The 23 overs he got through on day one in Hamilton were the most he had ever bowled on a single day during his 11-year Test career. His 66.3 overs on this tour are the most he has bowled in a series as captain.
Paul Collingwood earlier this week praised the way he has taken to that workload, saying: “It’s great he’s got his body back into a place that he can bowl as many overs as he feels he needs to. It’s a huge positive for us moving forward.”
What happened at 3.15pm on Monday at Seddon Park looks like a huge blow to the ambitions of this England team as they look ahead to a huge home series against India next summer and an even bigger Ashes campaign in Australia the following winter.
As footballer Michael Owen has admitted, once you tear a hamstring you are never the same player again because of the psychological impact and the physical risk that your worst fears will come true.

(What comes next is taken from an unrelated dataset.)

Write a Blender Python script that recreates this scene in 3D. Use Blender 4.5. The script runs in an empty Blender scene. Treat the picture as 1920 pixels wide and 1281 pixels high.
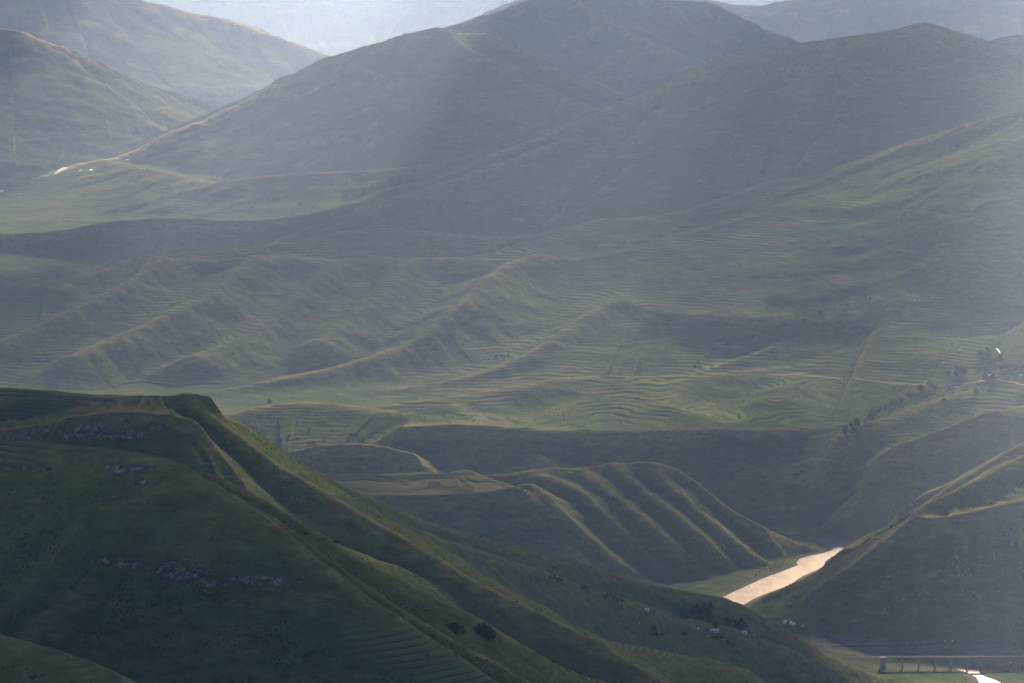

“I was petrified of running into a channel,” the former England striker said in 2018. “I just knew I was going to tear a muscle. The worst thing about it is your instinct is to do what you have done all your life but you start thinking: ‘Oh no, don’t.’”
What happens if Stokes pulls up during the Ashes? What can be done to prevent it? As hard as he works on his fitness, some things just cannot be fixed. Does he now have to resign himself to being a shock bowler who can only be used in a limited number of short, sharp spells? Is even that possible?
England cannot risk losing him as a captain or a batter. But if he is unable to be a proper all-rounder, it changes the whole balance of this team. Without him, they probably have to pick an extra bowler – bad news for someone like Ollie Pope, his vice-captain who stood in for him again on the field in Hamilton, and possibly Joe Root, who might be asked to bat at the No 3 position he so dislikes. It’s a debate for another day but this complicates things.
It really is a cruel blow for a player who has become the victim of his own selflessness. Given the situation of the match and the series, there was no need for Stokes to put his body on the line. But it is this attitude, that of an ultra-competitive born winner, that means he cannot find the off switch in situations like this.
It’s an attitude that means he can pull off miracles such as the one that won England an epic Ashes Test at Headingley in 2019.
The risk in Hamilton was obvious, the potential reward minimal. But this is what makes Stokes such a special player.